Safeguarding Financial Stability – Videoblog 8


In his weekly video blog, Finance Minister Prof. Edward Scicluna talks about the effect of a financial instability in an economy and how it could lead to devastating financial losses across all levels of society – including families and pensioners.

He explains that despite European member states’ existing regulatory frameworks, the EU was not impervious to financial instability, and said that the crisis experienced over recent years would be a learning experience that leads to the improvement of existing regulations to avoid similar situations in the future.




Prof. Scicluna also explains that the latest European institution to be born from the need for better and more robust regulation is the European Systemic Risk Board – an independent institution specifically created to monitor systemic risks that could threaten multiple European member states with financial instability.

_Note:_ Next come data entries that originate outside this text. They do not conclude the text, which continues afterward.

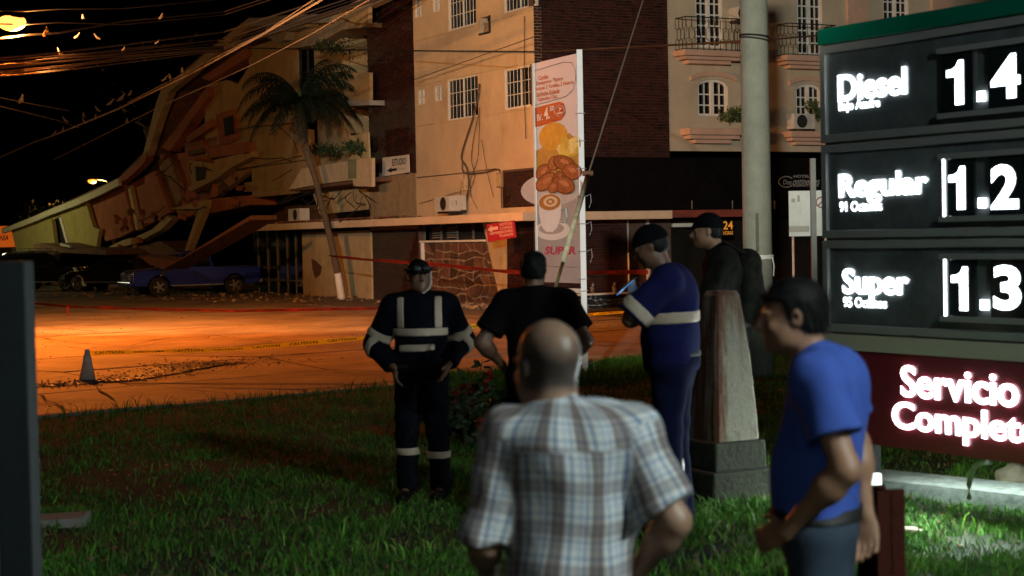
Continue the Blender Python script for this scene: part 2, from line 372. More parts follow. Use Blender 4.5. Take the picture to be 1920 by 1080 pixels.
# tar-dark crack band and loose gravel along the worn strip
strip_px = [(40, 726), (110, 724), (165, 718), (230, 714), (300, 700), (350, 688), (410, 682), (470, 680)]
strip = [G(x, y, ZR) for x, y in strip_px]
vv = []; ff = []
for i, p in enumerate(strip):
    d = (strip[min(i+1, len(strip)-1)]-strip[max(0, i-1)]).normalized(); n = Vector((-d.y, d.x, 0))
    w = (.08, .10, .12, .2, .35, .5, .3, .05)[i]
    vv += [p-n*w+Vector((0, 0, .018)), p+n*w+Vector((0, 0, .018))]
for i in range(len(strip)-1): ff.append((2*i, 2*i+2, 2*i+3, 2*i+1))
s = MB(); s.add(vv, ff); s.build('road_patch', M('tar', (.035, .028, .024), .35, var=.5, scale=10, bump=1, bscale=30), road)
def scatter_rocks(name, pts, size, mat, parent=None, kind='stuff', label=None):
    s = MB()
    for p in pts:
        r = size*rnd.uniform(.5, 1.5); q = Vector(p)
        vs = [q+Vector((rnd.uniform(-1, 1)*r, rnd.uniform(-1, 1)*r, rnd.uniform(0, 1)*r)) for _ in range(5)]
        s.add(vs, [(0, 1, 2), (0, 1, 3), (1, 2, 3), (0, 2, 4), (0, 3, 4), (2, 3, 4)])
    return s.build(name, mat, parent, kind=kind, label=label)
pts = []
for i in range(1500):
    k = rnd.random()*(len(strip)-1); a = int(k); p = strip[a].lerp(strip[min(a+1, len(strip)-1)], k-a)
    w = .35*(1+k/3); pts.append((p.x+rnd.gauss(0, w*.5), p.y+rnd.gauss(0, w*.6), ZR+.01))
for i in range(3500):
    x, y = rnd.uniform(-12, 9), rnd.uniform(19, 58)
    if kerb_side(x, y) < .05 or noise.noise(Vector((x*.35, y*.35, 9))) < .05: continue
    pts.append((x, y, ZR+.008))
scatter_rocks('gravel', pts, .022, M('gravel', (.20, .16, .13), .9, var=.3, island=.5))

# ================================================================== GRASS
def grass(name, n, region, hmin, hmax, wd, mat, seed, clump=1.0, loosen=0):
    rg = np.random.RandomState(seed); P = []
    pts = region(rg, n)
    keep = []
    for x, y in pts:
        c = noise.noise(Vector((x*1.3, y*1.3, seed)))+.6*noise.noise(Vector((x*4.5, y*4.5, seed+9)))
        if rg.rand() < .45+.9*(c*clump+.35): keep.append((x, y, c))
    N = len(keep); V = np.zeros((N*5, 3), np.float32)
    ang = rg.rand(N)*6.283; lean = rg.rand(N)*.9+.15; la = rg.rand(N)*6.283; h = hmin+(hmax-hmin)*rg.rand(N)**1.6; w = wd*(.6+.8*rg.rand(N))
    for i, (x, y, c) in enumerate(keep):
        z = gz(x, y)-.005; hh = h[i]*(1+.6*max(-.6, c)); a = ang[i]; ca, sa = math.cos(a)*w[i]/2, math.sin(a)*w[i]/2
        lx, ly = math.cos(la[i])*lean[i]*hh, math.sin(la[i])*lean[i]*hh
        V[i*5:i*5+5] = ((x-ca, y-sa, z), (x+ca, y+sa, z), (x+ca*.8+lx*.35, y+sa*.8+ly*.35, z+hh*.62), (x-ca*.8+lx*.35, y-sa*.8+ly*.35, z+hh*.62), (x+lx, y+ly, z+hh*.92))
    me = bpy.data.meshes.new(name); b = np.arange(N)*5
    me.vertices.add(N*5); me.vertices.foreach_set('co', V.ravel())
    loops = np.stack([b, b+1, b+2, b+3, b+3, b+2, b+4], 1).ravel(); me.loops.add(N*7); me.loops.foreach_set('vertex_index', loops.astype(np.int32))
    st = np.stack([np.arange(N)*7, np.arange(N)*7+4], 1).ravel(); me.polygons.add(N*2); me.polygons.foreach_set('loop_start', st.astype(np.int32))
    me.polygons.foreach_set('loop_total', np.tile([4, 3], N).astype(np.int32)); me.update(calc_edges=True); me.validate()
    me.materials.append(mat); o = bpy.data.objects.new(name, me); C.objects.link(o); tag(o, kind='stuff'); return o
grassm = M('grass_blades', (.105, .30, .02), .85, var=.35, scale=1.3, island=.55, col2=(.028, .10, .010))
drym = M('dry_grass_blades', (.16, .145, .05), .6, var=.3, scale=1.3, island=.5)
def reg_near(rg, n):
    out = []
    while len(out) < n:
        y = 8.2+ (21)*rg.rand()**1.25; x = (rg.rand()*2-1)*(y*.34)
        kd = kerb_side(x, y)
        if kd > -2.6 and x < -.8+1.0*noise.noise(Vector((x, y, 2))) and rg.rand() < .86*(1+kd/3.4): continue
        if noise.noise(Vector((x*.8+7, y*.8, 4))) < -.22 and rg.rand() < .75: continue
        if rg.rand() < .5*smooth(.3, -1.6, x) if False else rg.rand() < .5*(1-smooth(-1.6, .3, x)): continue  # turf thinned on the left to stand in for its unlit darkness
        if kd < -.30-.15*noise.noise(Vector((x*2, y*2, 0))): out.append((x, y))
    return out
grass('grass', 230000, reg_near, .022, .075, .0085, grassm, 3)
def reg_edge(rg, n):
    out = []
    while len(out) < n:
        s = rg.rand()*3+.6; k = int(s); a, b = KP[k], KP[min(k+1, 4)]; p = a.lerp(b, s-k)
        d = -rg.rand()**1.5*2.2-.2; q = p+Vector((-(b-a).y, (b-a).x, 0)).normalized()*d
        if abs(q.x) < q.y*.36+1 and (q.x > -1.2 or rg.rand() < .06): out.append((q.x, q.y))
    return out
grass('verge_grass', 42000, reg_edge, .06, .19, .010, grassm, 5)
grass('dry_grass', 34000, reg_near, .03, .09, .008, drym, 8, clump=-1)
grass('weeds', 9000, reg_near, .05, .12, .010, M('weed_blades', (.11, .28, .02), .8, var=.3, island=.5), 21, clump=2.2)
# leaf litter
pts = []
for i in range(1400):
    y = rnd.uniform(9, 24); x = rnd.uniform(-.33, .33)*y
    if kerb_side(x, y) < -.1: pts.append((x, y, gz(x, y)+.02))
scatter_rocks('fallen_leaves', pts, .022, M('dead_leaf', (.22, .12, .06), .8, var=.3, island=.5))
# ================================================================== CORNER BUILDING
def rect(P, x0, y0, x1, y1, off=0.0):
    a = P.px(x0, y0, off); b = P.px(x1, y1, off)
    return (min(a[0], b[0]), max(a[0], b[0]), min(a[1], b[1]), max(a[1], b[1]))
def window(P, r, parent, cols=8, rows=3, mull=True, off=-.06, mat=None, fw=.05, bw=.014, curtain=False):
    mat = mat or whitep; t0, t1, z0, z1 = r
    f = MB()
    for q in ((t0, t0+fw, z0, z1), (t1-fw, t1, z0, z1), (t0+fw, t1-fw, z0, z0+fw), (t0+fw, t1-fw, z1-fw, z1)): f.pbox(P, *q, off-.05, off+.03)
    if mull: f.pbox(P, (t0+t1)/2-.02, (t0+t1)/2+.02, z0+fw, z1-fw, off-.04, off+.02)
    o = f.build('window', mat, parent)
    g = MB()
    for i in range(1, cols):
        t = t0+fw+(t1-t0-2*fw)*i/cols
        if mull and i*2 == cols: continue
        g.pbox(P, t-bw/2, t+bw/2, z0+fw, z1-fw, off+.001, off+.016)
    for j in range(1, rows):
        z = z0+fw+(z1-z0-2*fw)*j/rows; g.pbox(P, t0+fw, t1-fw, z-bw*.7, z+bw*.7, off+.017, off+.034)
    g.build('grille', mat, o)
    p = MB(); p.pbox(P, t0+fw, t1-fw, z0+fw, z1-fw, off-.03, off-.02); p.build('pane', gl, o)
    return o
tE = PF.px(779, 240)[0]; tB = PF.px(692, 240)[0]; tX = 24.0
zC = PF.px(1005, 402)[1]      # foot of the upper wall
ZT = 12.5
sR = PS.px(1254, 200)[0]; sH = 22.0
cb = thing('corner_building', (CORNER.x, CORNER.y, ZR), 'three-storey corner building with cream plaster front, brick side and barred windows', 'building')
wins = {}
for k, q in dict(b1=(838, 150, 897, 218), b2=(945, 131, 1005, 197), s1=(784, 169, 797, 195), s2=(815, 162, 830, 188), u1=(777, -2, 792, 30),
                 u2=(811, -12, 825, 20), u3=(839, -42, 893, 45), u4=(943, -66, 1003, 10), hole=(900, 34, 920, 60)).items(): wins[k] = rect(PF, *q)
wmb = holed_wall(PF, 0, tE, zC-.12, ZT, list(wins.values()), -.25, 0)
wmb.build('front_wall', cream, cb)
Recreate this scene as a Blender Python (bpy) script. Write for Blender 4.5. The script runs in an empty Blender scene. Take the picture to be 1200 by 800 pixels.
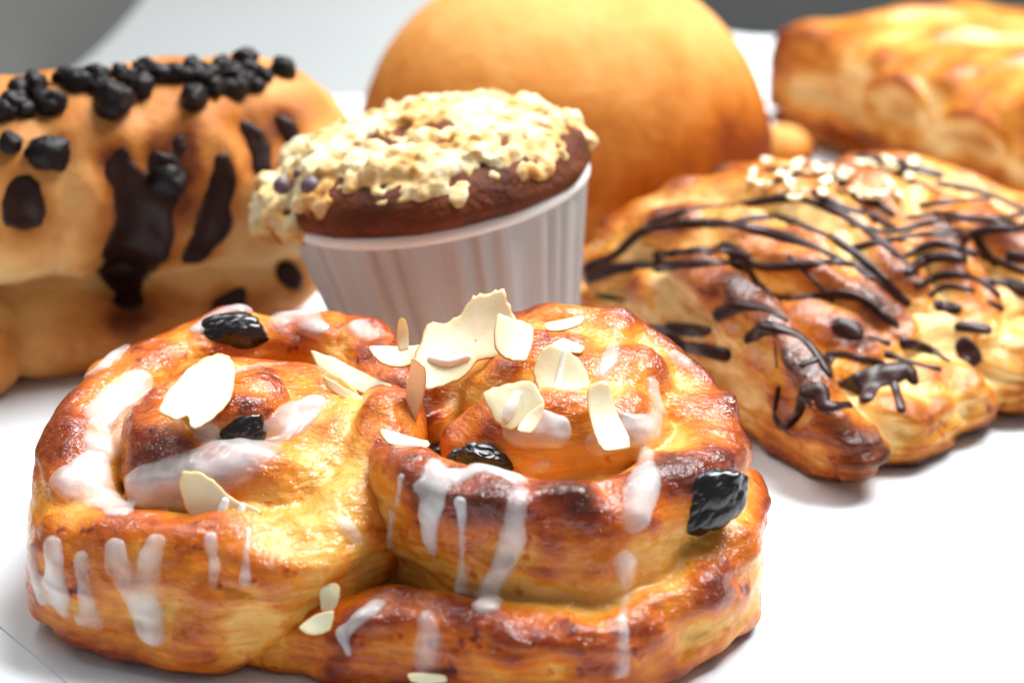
import bpy, math, random
import numpy as np
from mathutils import Vector, Matrix
from mathutils.bvhtree import BVHTree

# ------------------------------------------------------------------ camera, world, lamps, exposure
S = 0.01                                   # everything below is written in centimetres
sc = bpy.context.scene
COL = sc.collection
PITCH = math.radians(22.0)
HFOV = math.radians(26.0)
CAM = np.array([0.0, -33.5, 17.6])
FPX = 600.0 / math.tan(HFOV / 2)
cam_d = bpy.data.cameras.new('camera')
cam_d.sensor_width = 36.0
cam_d.lens = 18.0 / math.tan(HFOV / 2)
cam_d.clip_start = 0.01
cam_d.clip_end = 50.0
cam_d.dof.use_dof = True
cam_d.dof.focus_distance = 36.2 * S
cam_d.dof.aperture_fstop = 13.0
cam_o = bpy.data.objects.new('camera', cam_d)
cam_o.location = Vector(CAM) * S
cam_o.rotation_euler = (math.pi / 2 - PITCH, 0, 0)
COL.objects.link(cam_o)
sc.camera = cam_o

world = bpy.data.worlds.new('World')
sc.world = world
world.use_nodes = True
bg = world.node_tree.nodes['Background']
bg.inputs['Color'].default_value = (0.90, 0.96, 1.0, 1)
bg.inputs['Strength'].default_value = 0.21


def area(name, loc, target, sx, sy, watts, color):
    l = bpy.data.lights.new(name, 'AREA')
    l.shape = 'RECTANGLE'
    l.size = sx * S
    l.size_y = sy * S
    l.energy = watts
    l.color = color
    o = bpy.data.objects.new(name, l)
    o.location = Vector(loc) * S
    d = Vector(target) - Vector(loc)
    o.rotation_euler = d.to_track_quat('-Z', 'Y').to_euler()
    COL.objects.link(o)
    return o


area('window_light', (33, 38, 84), (2, 3, 0), 66, 46, 22.0, (0.97, 0.99, 1.0))
area('window_light', (-42, 34, 52), (-4, 4, 2), 50, 40, 6.5, (0.93, 0.97, 1.0))

vs = sc.view_settings
sc.display_settings.display_device = 'sRGB'
vs.view_transform = 'Standard'
vs.look = 'None'
vs.exposure = 0.28
vs.gamma = 1.0
sc.cycles.max_bounces = 8
sc.cycles.transparent_max_bounces = 12
sc.cycles.use_denoising = True


# ------------------------------------------------------------------ picture geometry (to find where things stand)
_R = np.array([1.0, 0, 0])
_Fw = np.array([0, math.cos(PITCH), -math.sin(PITCH)])
_U = np.array([0, math.sin(PITCH), math.cos(PITCH)])


def ray(px, py):
    d = _Fw + (px - 600) / FPX * _R + (400 - py) / FPX * _U
    return d / np.linalg.norm(d)


def G(px, py, z=0.0):
    d = ray(px, py)
    t = (z - CAM[2]) / d[2]
    return CAM + d * t


# ------------------------------------------------------------------ noise
def _hash(ix, iy, iz, seed):
    h = (ix.astype(np.uint32) * np.uint32(374761393) + iy.astype(np.uint32) * np.uint32(668265263)
         + iz.astype(np.uint32) * np.uint32(2147483647) + np.uint32((seed * 974711 + 12345) & 0xffffffff))
    h = (h ^ (h >> np.uint32(13))) * np.uint32(1274126177)
    h = (h ^ (h >> np.uint32(16))) * np.uint32(2246822519)
    h = h ^ (h >> np.uint32(15))
    return h.astype(np.float64) / 4294967295.0


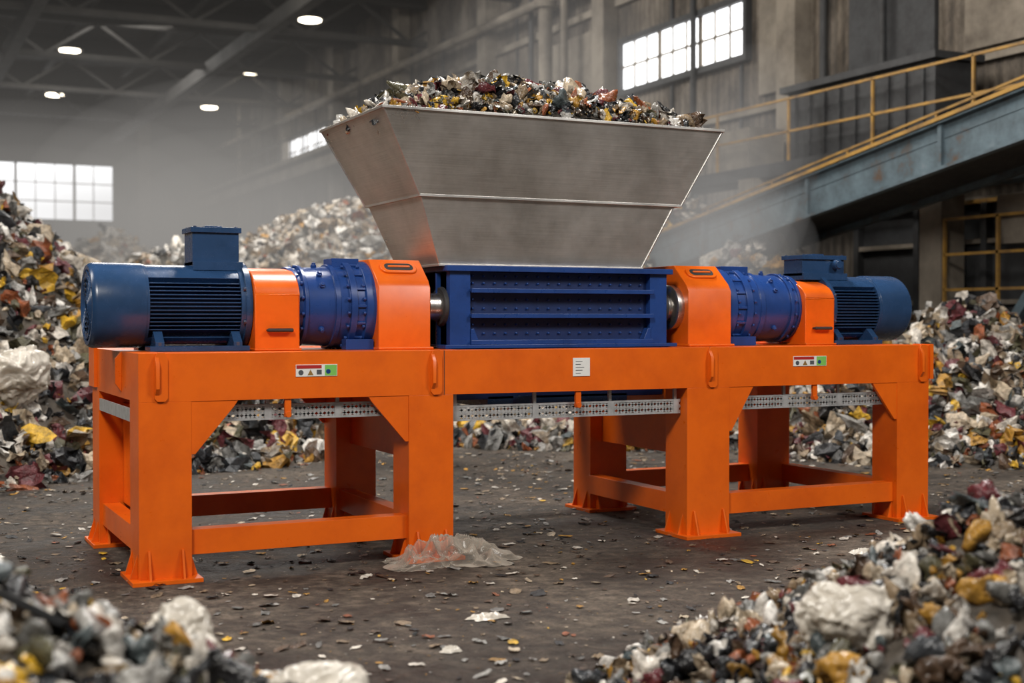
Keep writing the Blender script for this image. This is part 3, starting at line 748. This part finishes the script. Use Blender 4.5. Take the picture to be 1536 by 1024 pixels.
for y in np.arange(.6, 6.1, .9): b.box((11.2, y-.02, 1.0), (11.24, y+.02, 2.66), M_yel)
b.bar((11.3, 5.6, .5), (11.3, 3.6, 3.0), .12, .12, M_conv); b.bar((11.3, 2.5, 3.0), (11.3, .8, 1.0), .1, .1, M_conv)
b.box((11.3, 3.8, 2.3), (11.9, 5.2, 2.9), M_conc); b.cyl((11.5, 1, 3.15), (11.5, 9, 3.15), .10, M_conv)
b.done('sorting_cabin')

# ------------------------------------------------------------------ haze: self-glowing volumes stand in for light scattered by dust and steam
def glow_haze_mat(name, ab, em, col=(.82, .88, .95)):
    m = bpy.data.materials.new(name); m.use_nodes = True; nt = m.node_tree
    for n_ in list(nt.nodes): nt.nodes.remove(n_)
    out = N(nt, 'ShaderNodeOutputMaterial'); a = N(nt, 'ShaderNodeVolumeAbsorption'); e = N(nt, 'ShaderNodeEmission'); ad = N(nt, 'ShaderNodeAddShader')
    a.inputs['Density'].default_value = ab; a.inputs['Color'].default_value = (0, 0, 0, 1)
    e.inputs['Strength'].default_value = em; e.inputs['Color'].default_value = (*col, 1)
    nt.links.new(a.outputs[0], ad.inputs[0]); nt.links.new(e.outputs[0], ad.inputs[1]); nt.links.new(ad.outputs[0], out.inputs['Volume'])
    return m
mh = glow_haze_mat('glowing_dusty_air', .019, .0046, (1.0, .95, .89))
b = B(); b.box((-13.9, 9, .05), (XR-.4, YB-.4, 6.0), mh); b.done('glowing_dust_haze')
def puff(loc, sc, ab, em, col=(1.0, .96, .91), rot=0):  # nested shells, the lit look of the haze comes from their emission
    E = empty('glowing_haze_cloud'); K = (1, .82, .64, .45)
    mat = glow_haze_mat('glowing_cloud_air', ab/len(K), em/len(K), col)
    for k in K:
        bm = bmesh.new(); bmesh.ops.create_icosphere(bm, subdivisions=4, radius=1)
        me = bpy.data.meshes.new('puff'); bm.to_mesh(me); bm.free(); me.materials.append(mat)
        for p in me.polygons: p.use_smooth = True
        o = bpy.data.objects.new('puff', me); o.location = loc; o.scale = [s*k for s in sc]; o.rotation_euler = (0, rot, 0); o.parent = E; COL.objects.link(o)
puff((6.4, 25, 3.8), (4.6, 7, 3.2), .08, .034)
puff((4.0, 42, 4.8), (8, 8, 4.0), .05, .021)
puff((8.7, 7.2, 3.0), (1.1, 1.1, 2.0), .34, .13, (1, .97, .94), .3)
puff((8.2, 7.0, 2.3), (1.6, 1.1, .9), .34, .13, (1, .97, .94))
puff((3.7, 7.4, 2.2), (1.6, 1.0, 1.2), .22, .085, (1, .97, .94))
puff((9.0, 13, 5.0), (2.4, 2.4, 3.0), .10, .034, (1, .97, .94), .4)

# ------------------------------------------------------------------ lights: unseen disk lights added to brighten machine, piles and wall
def area(name, loc, tgt, size, power, col=(1, 1, 1)):
    l = bpy.data.lights.new(name, 'AREA'); l.energy = power; l.size = size; l.color = col; l.shape = 'DISK'
    o = bpy.data.objects.new(name, l); o.location = loc
    o.rotation_euler = (Vector(tgt)-Vector(loc)).to_track_quat('-Z', 'Y').to_euler(); COL.objects.link(o)
area('key_light', (-3.5, -6.5, 7.5), (2, .5, 1), 2.2, 680, (1, .945, .87))
area('fill_light', (6.5, -6.5, 7), (3, .5, 1), 2.6, 420, (1, .955, .90))
area('top_light', (3.5, 3.0, 9), (2.5, 1.0, 0), 2.4, 900, (1, .97, .93))
area('hall_fill', (4, 19, 10), (7, 19, 0), 6, 2200, (1, .96, .90))  # unseen, added to brighten the middle piles
area('hall_fill', (5, 36, 10), (6, 36, 0), 6, 500, (1, .97, .93))
area('side_light', (6.5, 6.5, 8.5), (12, 9, 3), 3, 420, (1, .92, .82))  # unseen, added to brighten the wall and columns
area('left_light', (-6, 3, 8.5), (-1, 9, 1.5), 4, 750, (1, .95, .87))
w = bpy.data.worlds.new('world'); scene.world = w; w.use_nodes = True
w.node_tree.nodes['Background'].inputs[0].default_value = (.68, .64, .60, 1); w.node_tree.nodes['Background'].inputs[1].default_value = .17

# ------------------------------------------------------------------ camera
cam = bpy.data.cameras.new('camera'); co = bpy.data.objects.new('camera', cam); COL.objects.link(co)
a = math.radians(25.8)
co.location = (-1.274, -7.081, 1.38); co.rotation_euler = (math.radians(90-.97), 0, -a)
cam.lens = 47.09; cam.sensor_width = 36; cam.clip_end = 200; cam.clip_start = .05
cam.dof.use_dof = True; cam.dof.focus_distance = 8.0; cam.dof.aperture_fstop = 1.6
scene.camera = co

Prof. Scicluna also explains that another development is that EU member states are being called upon to establish boards or entities that similarly monitor potential risks or threats to financial and economic stability within their own respective countries.

This has given rise to a Memorandum of Understanding between the Finance Ministry, the Malta Financial Services Authority, and the Central Bank so the three institutions can come together  to share expertise and perspectives and attentively monitor Malta’s financial and banking sectors.

Prof. Scicluna emphasises that such monitoring is essential to ensure that the country’s financial stability is safeguarded.